Be that as it may, the author, who appears to base his story on the Princess's own fake books about her husband-seeking time in Spain, insists that the model during her 20 day stint at the Farm achieved the following skills and knowledge: cypher expert; Morse code expertise [Note: Radio experts suggest that, with practice every day, a beginner can learn Morse code in 1-2 months!] ; how to handle almost any weapon [Note: Current CIA training to qualify to be issued a pistol is a one-week intensive, 8-10 hours a day, course. Another week to qualify on a carbine rifle.] ; the fundamentals of Spanish history, economics, and language, which she picked up by browsing books at the Farm library, but she was careful to avoid letting her fellow trainees guess where she was going, by mixing books on Spain with other books [Note: Loftis’s book details another OSS employee sent at the same time as the Princess. He was an actual expert on Spain—a native Spanish speaker, he also had multiple graduate degrees in related subjects—which took him a decade or more to earn] [Note: But the Princess does mention that she realizes she’ll need to brush up later to be fluent.]; and is transformed into a valuable intelligence officer. Evidently, not many readers, nor the publisher or editors, have a working bullshit detector.
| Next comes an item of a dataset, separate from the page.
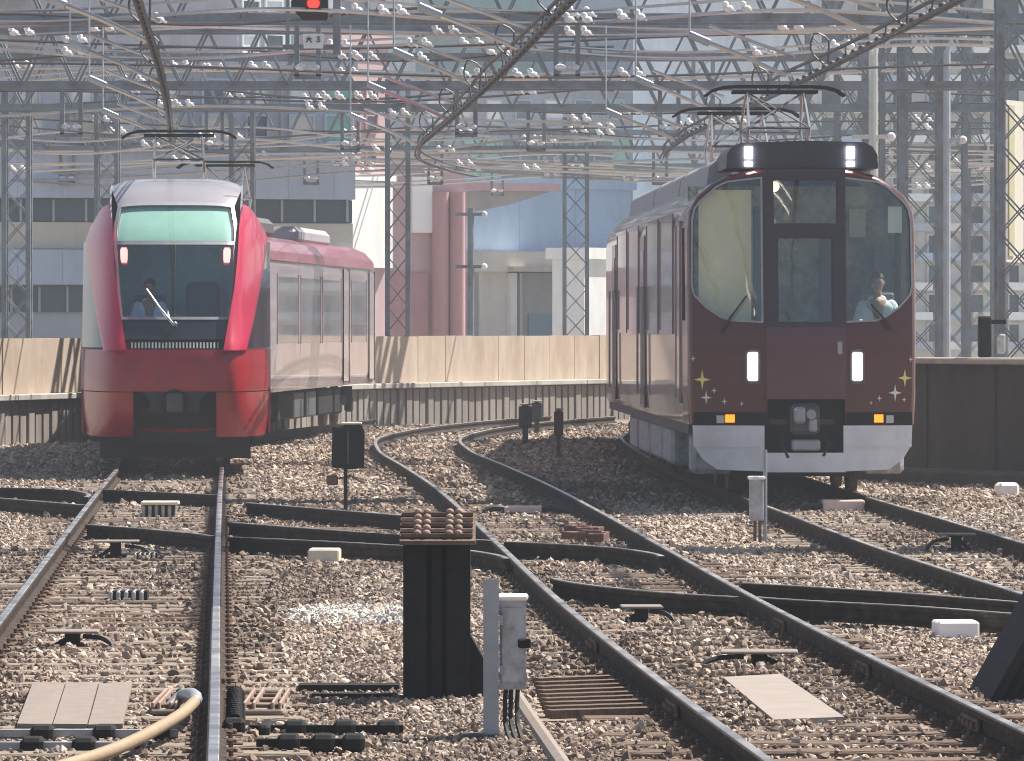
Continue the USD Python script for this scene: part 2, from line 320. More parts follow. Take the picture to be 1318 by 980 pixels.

For those claims are ridiculous.
Griffith’s exploits in Spain, as detailed by Loftis--which, to summarize, revolve around various men chasing her, showering her with gifts, money, travel, and more, and scurrying from one fashionable party to the next, weekends on fincas, etc.--were useless for real intelligence purposes.
This book is ludicrous and should embarrass both the author and the Princess.
Drop the pretenses and look at Griffith’s exploits through clear lenses. What the Princess described, and what the author repeats, is the Donovan model for grooming women for his stables. Grooming is what it's called. His operation selected cute girls, trained them in intelligence and then seeded them around the world. He expected, and got, female companionship, drawn from OSS staffers, wherever in the world he traveled. And he traveled pretty much non-stop during WW2.
And the Princess was clearly pursuing her graduate degree, what she missed during undergrad, the Mrs. qualification.
She was successful—she bagged a Spanish Grandee, and her life was set after that. Unfortunately, she had a penchant for fabrication and confabulation. Instead of using that skill to write fiction, she wrote fiction and called it auto-biography. Then Loftis picked up her fraudulent stories, called it research and put them in this non-fiction.
If you want the real scoop on what it was like to be a clerk in the OSS, you may want to try The Covert Affair, by Jennet Conant, about a 6 ft. 2 inch California woman, Julia McWilliams. A clerk, just like the Princess, although not quite as beautiful, Child earned her Mrs, too, marrying a State Dept. officer during her tour abroad. The account of her short stint overseas as an OSS clerk is honest, (mostly--Conant does justify Child’s involvement with a friend who was a communist penetration of the OSS) and realistic. Child went on to write honestly about her actual life in France, without pretending she was 007. Child picked up culinary skills and honestly shared her love of French cooking with America.
The current PC-Progressive need to attribute extraordinary accomplishments to ordinary women de-legitimizes both the ordinary and the truly extraordinary accomplishments of others. This book and this Princess are exemplary specimens of this regrettable fad. We can only hope that the fad passes, and that reality replaces it soon. A true story about Griffith’s manipulation of men, which allowed her to achieve her title of Countess would be intellectually honest, and more interesting.